Bribes paid to influential decision makers are often disguised as donations to political parties or electoral campaigns. Disclosing, controlling, restricting and auditing the funds of political parties and electoral campaigns are thus crucial means of detecting and preventing high-level corruption and avoiding inappropriate practices in the political arena. A number of countries subject budgets of political parties and the funding of electoral campaigns to reporting obligations and, in some cases, public scrutiny. We can also adapt similar measures in our legal system.

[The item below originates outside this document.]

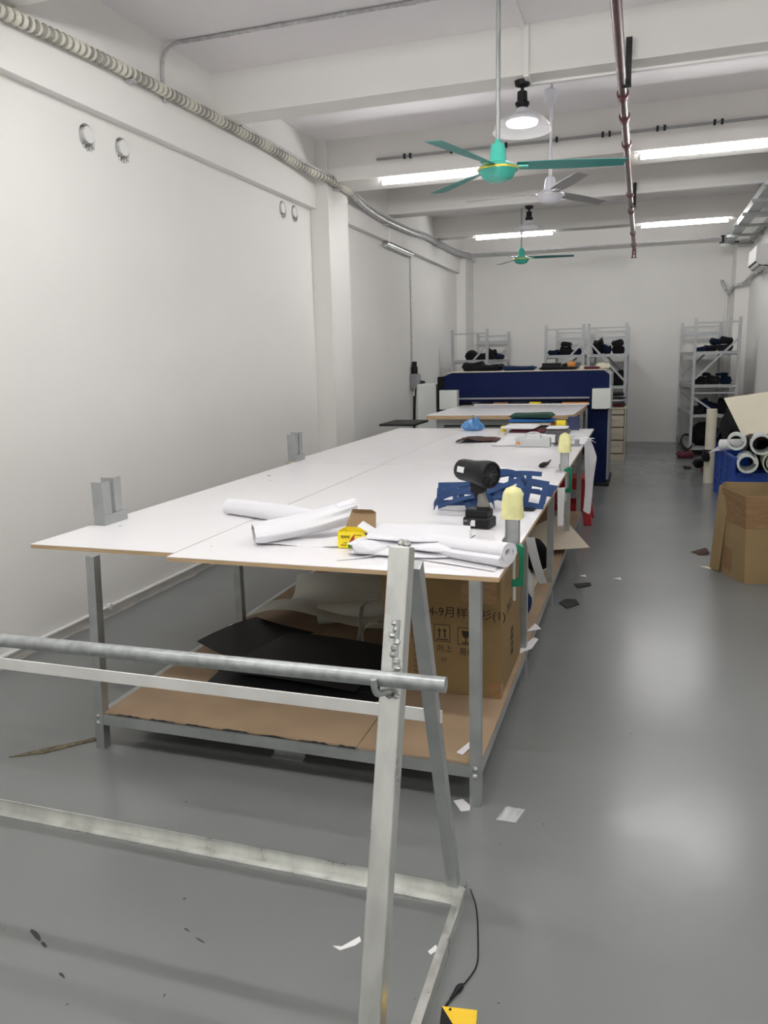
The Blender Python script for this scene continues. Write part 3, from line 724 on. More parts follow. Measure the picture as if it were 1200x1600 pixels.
def face(poly, y=fy):
    n = len(poly); return MB().add([(p[0], y, p[1]) for p in poly] + [(p[0], 0, p[1]) for p in poly], [tuple(range(n)), tuple(range(2 * n - 1, n - 1, -1))] + [(i, (i + 1) % n, n + (i + 1) % n, n + i) for i in range(n)], Mx)
obj('red_flash', face([(.068, .026), (.075, .045), (.09, .07), (.112, .091), (.104, .07), (.094, .045), (.088, .02)]), M_cred, t)
obj('blue_flash', face([(.083, .004), (.088, .025), (.096, .05), (.105, .072), (.102, .045), (.10, .02), (.099, .004)]), M_cblue, t)
obj('green_flash', face([(.062, .004), (.067, .025), (.083, .018), (.082, .004)]), M_cgrn, t)
obj('blue_corner', face([(W_ - .03, H_ - .002), (W_ - .005, H_ - .002), (W_ - .005, H_ - .018), (W_ - .012, H_ - .016)]), M_cblue, t)
MT = Mx @ Matrix.Translation((0, -.0010, 0)) @ Matrix.Rotation(R_(90), 4, 'X')
def txt(body, x, z, size, m, par, name='printed_text'):
    return obj(name, text_mb(body, size, MT @ Matrix.Translation((x, z, 0))), m, par)
txt('香柳粉', .020, .060, .019, M_ink, t)
txt('TM', .071, .073, .006, M_ink, t)
txt('木 食', .034, .028, .010, M_ink, t); txt('配 套 品', .020, .014, .009, M_ink, t)
txt('GREEN SERIES', .111, .079, .0062, M_ink, t); txt('GINGER', .111, .052, .012, M_ink, t)

# stack of folded white cloth
t = thing('cloth_stack', 'pile of folded white fabric in the middle of the near table end', 'cloth', (-.83, 3.05, TZ))
def fold_layer(cx, cy, wx, wy, z0, th, rz, seed):
    rnd = random.Random(seed); mb = MB(); nu, nv = 28, 16
    ph = [rnd.uniform(0, 6) for _ in range(6)]
    cs, sn = math.cos(rz), math.sin(rz)
    def fn(u, v):
        a = 2 * math.pi * v; e = 2.6
        sq = lambda c: math.copysign(abs(c) ** (2 / e), c)
        # closed pillow cross-section swept along the width, pinched ends
        s = u * 2 - 1; end = (1 - abs(s) ** 8) ** .5 if abs(s) < 1 else 0
        y = sq(math.cos(a)) * wy / 2 * (.90 + .10 * end) + .012 * math.sin(3 * u * 2 + ph[0])
        z = sq(math.sin(a)) * th / 2 * max(end, .08)
        x = s * wx / 2 + .012 * math.sin(2 * y / wy + ph[1])
        top = max(0, math.sin(a))
        z += top * (.006 * math.sin(9 * u + ph[2]) + .005 * math.sin(6 * y / wy + 5 * u + ph[3]))
        return (cx + x * cs - y * sn, cy + x * sn + y * cs, z0 + th / 2 + z)
    mb.grid(fn, nu, 36); return mb
obj('cloth_layer', fold_layer(-.84, 2.865, .42, .33, TZ + .001, .022, R_(4), 1), M_cloth, t, smooth=True)
obj('cloth_layer', fold_layer(-.83, 2.875, .43, .30, TZ + .022, .028, R_(-3), 2), M_cloth, t, smooth=True)
obj('cloth_layer', fold_layer(-.81, 2.89, .40, .28, TZ + .049, .024, R_(7), 3), M_cloth, t, smooth=True)
obj('draped_corner', fold_layer(-.965, 2.76, .12, .14, TZ + .006, .045, R_(-32), 4), M_cloth, t, smooth=True)
tag(obj('paper_strip', MB().grid(lambda u, v: (-1.06 + .16 * u, 2.62 + .10 * u + .018 * v, TZ + .001 + .012 * u * u), 8, 2, .001), M_cloth2), 'thin white paper strip poking from beneath the cloth pile', 'paper')
tag(obj('paper_sheet', MB().grid(lambda u, v: (-.82 + .36 * u, 2.72 - .12 * u + .16 * v, TZ + .0015 + .002 * math.sin(3 * u)), 8, 4, .0012), M_cloth2), 'white sheet lying under the thick fabric roll', 'paper')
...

Regulations on dismissal and disciplinary measures applicable to public officials do not apply to elected politicians in Sri Lanka.  Therefore, Codes of Conduct and other measures need to be developed for our politicians and any conviction proven for serious breaches of the leadership code should result in dismissal from office and disqualification standing for election or being appointed to certain senior positions for specified years.

Corruption – whether in public or Private sector-  not only raises moral concerns; it also runs counter to the long-term interest of the country, because it increases costs and risks, undermines efficiency, lowers country credit rankings, and deters investors. It is time we sit back and take a hard look at this serious problem!